- Written problem:
Reproduce nothing but the lines from the start of the material through the line that includes "R = math.radians", both ends included, and omit every picture.

····················

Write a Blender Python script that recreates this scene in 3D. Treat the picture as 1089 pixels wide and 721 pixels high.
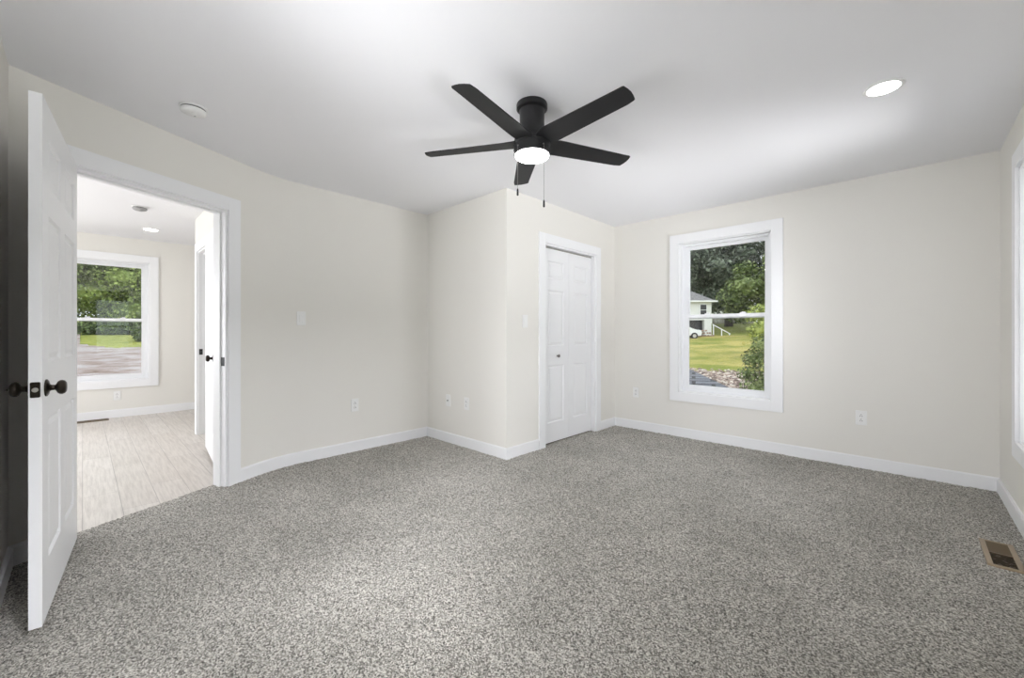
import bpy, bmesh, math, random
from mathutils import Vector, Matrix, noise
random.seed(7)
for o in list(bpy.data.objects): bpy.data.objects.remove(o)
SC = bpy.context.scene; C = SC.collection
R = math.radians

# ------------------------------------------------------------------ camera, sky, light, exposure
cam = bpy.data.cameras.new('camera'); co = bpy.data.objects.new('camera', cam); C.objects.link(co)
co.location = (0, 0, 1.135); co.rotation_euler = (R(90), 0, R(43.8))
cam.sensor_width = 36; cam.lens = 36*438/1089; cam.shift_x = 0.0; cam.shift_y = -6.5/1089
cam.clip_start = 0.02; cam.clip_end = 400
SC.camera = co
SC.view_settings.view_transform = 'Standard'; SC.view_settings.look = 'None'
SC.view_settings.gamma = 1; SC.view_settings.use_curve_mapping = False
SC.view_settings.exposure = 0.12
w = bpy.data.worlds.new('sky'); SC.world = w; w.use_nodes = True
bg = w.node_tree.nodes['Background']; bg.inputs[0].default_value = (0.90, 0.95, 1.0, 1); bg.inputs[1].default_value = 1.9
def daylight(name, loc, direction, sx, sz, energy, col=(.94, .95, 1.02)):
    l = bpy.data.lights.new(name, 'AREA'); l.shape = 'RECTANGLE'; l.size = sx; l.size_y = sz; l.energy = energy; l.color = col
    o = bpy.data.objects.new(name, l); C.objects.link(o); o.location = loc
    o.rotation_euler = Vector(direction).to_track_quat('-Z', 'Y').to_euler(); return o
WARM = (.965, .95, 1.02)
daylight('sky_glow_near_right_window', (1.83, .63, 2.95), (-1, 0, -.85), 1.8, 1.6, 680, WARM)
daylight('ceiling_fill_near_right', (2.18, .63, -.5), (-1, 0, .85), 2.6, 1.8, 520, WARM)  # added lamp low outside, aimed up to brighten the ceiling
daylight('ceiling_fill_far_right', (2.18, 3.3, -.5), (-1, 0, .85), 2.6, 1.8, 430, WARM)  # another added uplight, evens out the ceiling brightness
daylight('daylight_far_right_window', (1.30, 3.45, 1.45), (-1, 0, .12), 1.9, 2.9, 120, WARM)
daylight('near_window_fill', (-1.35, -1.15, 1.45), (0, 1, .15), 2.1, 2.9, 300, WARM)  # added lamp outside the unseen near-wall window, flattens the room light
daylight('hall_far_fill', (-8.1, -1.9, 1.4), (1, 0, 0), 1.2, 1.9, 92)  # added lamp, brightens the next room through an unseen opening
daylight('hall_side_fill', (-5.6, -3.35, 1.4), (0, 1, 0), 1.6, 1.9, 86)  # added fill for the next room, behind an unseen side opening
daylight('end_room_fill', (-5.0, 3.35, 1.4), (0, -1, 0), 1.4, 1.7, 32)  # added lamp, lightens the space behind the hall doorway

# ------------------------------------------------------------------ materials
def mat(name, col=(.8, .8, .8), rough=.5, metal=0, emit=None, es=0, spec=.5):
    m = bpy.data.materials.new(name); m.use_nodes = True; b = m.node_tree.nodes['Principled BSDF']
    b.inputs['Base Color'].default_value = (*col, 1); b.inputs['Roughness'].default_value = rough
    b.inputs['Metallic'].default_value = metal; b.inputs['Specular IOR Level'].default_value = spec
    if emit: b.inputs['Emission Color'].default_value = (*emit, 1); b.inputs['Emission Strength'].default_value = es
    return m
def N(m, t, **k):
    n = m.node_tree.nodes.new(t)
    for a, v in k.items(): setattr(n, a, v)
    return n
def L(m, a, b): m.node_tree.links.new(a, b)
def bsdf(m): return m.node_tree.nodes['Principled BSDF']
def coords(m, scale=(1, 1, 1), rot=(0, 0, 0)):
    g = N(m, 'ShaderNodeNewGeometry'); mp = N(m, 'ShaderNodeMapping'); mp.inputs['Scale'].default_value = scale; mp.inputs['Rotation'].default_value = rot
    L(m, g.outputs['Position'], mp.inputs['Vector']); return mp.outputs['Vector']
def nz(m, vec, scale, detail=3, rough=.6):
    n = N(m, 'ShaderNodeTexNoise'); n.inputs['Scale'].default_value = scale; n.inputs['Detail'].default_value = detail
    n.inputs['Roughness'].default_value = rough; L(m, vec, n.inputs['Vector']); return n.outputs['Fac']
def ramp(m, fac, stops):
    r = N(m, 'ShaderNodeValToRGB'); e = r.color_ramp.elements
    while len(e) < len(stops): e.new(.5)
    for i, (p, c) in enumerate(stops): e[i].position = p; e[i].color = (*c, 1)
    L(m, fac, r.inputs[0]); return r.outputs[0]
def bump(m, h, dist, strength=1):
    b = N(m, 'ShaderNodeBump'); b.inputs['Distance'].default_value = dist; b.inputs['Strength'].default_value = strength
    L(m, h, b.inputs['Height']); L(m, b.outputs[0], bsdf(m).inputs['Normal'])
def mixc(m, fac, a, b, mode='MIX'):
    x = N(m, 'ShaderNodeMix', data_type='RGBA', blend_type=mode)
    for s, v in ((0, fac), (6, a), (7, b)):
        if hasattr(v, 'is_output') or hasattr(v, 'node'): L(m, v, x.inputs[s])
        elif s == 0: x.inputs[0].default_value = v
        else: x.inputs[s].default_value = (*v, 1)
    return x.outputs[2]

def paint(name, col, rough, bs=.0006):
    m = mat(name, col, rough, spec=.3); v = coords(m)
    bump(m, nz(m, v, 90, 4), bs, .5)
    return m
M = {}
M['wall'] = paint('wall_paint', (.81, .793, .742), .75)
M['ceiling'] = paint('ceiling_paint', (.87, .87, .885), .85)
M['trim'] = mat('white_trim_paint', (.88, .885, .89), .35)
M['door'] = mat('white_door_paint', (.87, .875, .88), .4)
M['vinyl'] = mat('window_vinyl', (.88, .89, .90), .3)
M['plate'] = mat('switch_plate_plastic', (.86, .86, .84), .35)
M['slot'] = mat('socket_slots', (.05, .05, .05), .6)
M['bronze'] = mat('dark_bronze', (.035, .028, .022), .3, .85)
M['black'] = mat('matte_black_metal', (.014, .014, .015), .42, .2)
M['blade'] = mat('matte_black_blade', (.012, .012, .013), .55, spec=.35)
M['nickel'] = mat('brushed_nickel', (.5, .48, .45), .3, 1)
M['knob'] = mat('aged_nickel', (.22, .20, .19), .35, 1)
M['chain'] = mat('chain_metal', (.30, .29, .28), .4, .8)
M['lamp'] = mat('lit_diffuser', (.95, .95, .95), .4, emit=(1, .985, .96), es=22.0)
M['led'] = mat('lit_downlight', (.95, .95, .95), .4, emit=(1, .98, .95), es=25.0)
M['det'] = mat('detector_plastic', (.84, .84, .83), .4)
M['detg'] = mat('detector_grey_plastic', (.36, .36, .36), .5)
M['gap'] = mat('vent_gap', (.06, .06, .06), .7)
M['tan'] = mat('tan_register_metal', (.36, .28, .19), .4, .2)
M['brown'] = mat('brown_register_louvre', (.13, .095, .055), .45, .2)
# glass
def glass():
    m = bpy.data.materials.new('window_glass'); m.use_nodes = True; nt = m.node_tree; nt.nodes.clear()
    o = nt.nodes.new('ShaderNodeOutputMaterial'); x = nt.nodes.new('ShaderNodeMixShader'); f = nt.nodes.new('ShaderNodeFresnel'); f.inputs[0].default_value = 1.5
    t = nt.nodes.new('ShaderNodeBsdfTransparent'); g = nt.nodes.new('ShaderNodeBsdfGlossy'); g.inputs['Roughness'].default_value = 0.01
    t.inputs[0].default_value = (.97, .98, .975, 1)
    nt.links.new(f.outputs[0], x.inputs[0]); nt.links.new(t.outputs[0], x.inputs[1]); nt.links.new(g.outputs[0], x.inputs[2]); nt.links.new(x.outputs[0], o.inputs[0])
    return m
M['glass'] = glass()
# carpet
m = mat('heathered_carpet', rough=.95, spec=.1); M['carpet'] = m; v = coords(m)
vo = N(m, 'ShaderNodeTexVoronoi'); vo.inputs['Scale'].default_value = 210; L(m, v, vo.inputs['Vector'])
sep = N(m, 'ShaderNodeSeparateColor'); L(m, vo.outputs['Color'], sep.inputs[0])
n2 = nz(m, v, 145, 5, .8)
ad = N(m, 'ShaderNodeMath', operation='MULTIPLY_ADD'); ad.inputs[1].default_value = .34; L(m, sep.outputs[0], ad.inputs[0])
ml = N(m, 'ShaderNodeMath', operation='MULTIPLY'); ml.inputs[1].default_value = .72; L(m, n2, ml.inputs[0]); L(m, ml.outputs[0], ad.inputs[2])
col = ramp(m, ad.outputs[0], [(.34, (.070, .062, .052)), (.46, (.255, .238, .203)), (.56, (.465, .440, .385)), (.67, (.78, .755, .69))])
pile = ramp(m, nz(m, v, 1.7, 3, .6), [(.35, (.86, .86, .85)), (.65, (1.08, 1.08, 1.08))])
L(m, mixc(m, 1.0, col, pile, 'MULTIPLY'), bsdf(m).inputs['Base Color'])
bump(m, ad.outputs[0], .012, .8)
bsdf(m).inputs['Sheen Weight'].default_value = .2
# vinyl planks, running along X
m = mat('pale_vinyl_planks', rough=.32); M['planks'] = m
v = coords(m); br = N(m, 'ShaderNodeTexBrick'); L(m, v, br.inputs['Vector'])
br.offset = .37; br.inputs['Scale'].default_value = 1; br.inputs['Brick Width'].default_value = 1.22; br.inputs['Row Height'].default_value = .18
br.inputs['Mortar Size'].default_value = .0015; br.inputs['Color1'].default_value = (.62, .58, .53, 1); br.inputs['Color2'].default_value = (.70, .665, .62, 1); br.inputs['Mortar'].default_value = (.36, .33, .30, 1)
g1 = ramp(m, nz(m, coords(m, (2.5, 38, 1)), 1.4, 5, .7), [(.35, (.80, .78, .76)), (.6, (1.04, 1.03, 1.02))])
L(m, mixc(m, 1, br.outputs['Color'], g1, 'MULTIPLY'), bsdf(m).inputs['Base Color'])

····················

- Result:
Write a Blender Python script that recreates this scene in 3D. Treat the picture as 1089 pixels wide and 721 pixels high.
import bpy, bmesh, math, random
from mathutils import Vector, Matrix, noise
random.seed(7)
for o in list(bpy.data.objects): bpy.data.objects.remove(o)
SC = bpy.context.scene; C = SC.collection
R = math.radians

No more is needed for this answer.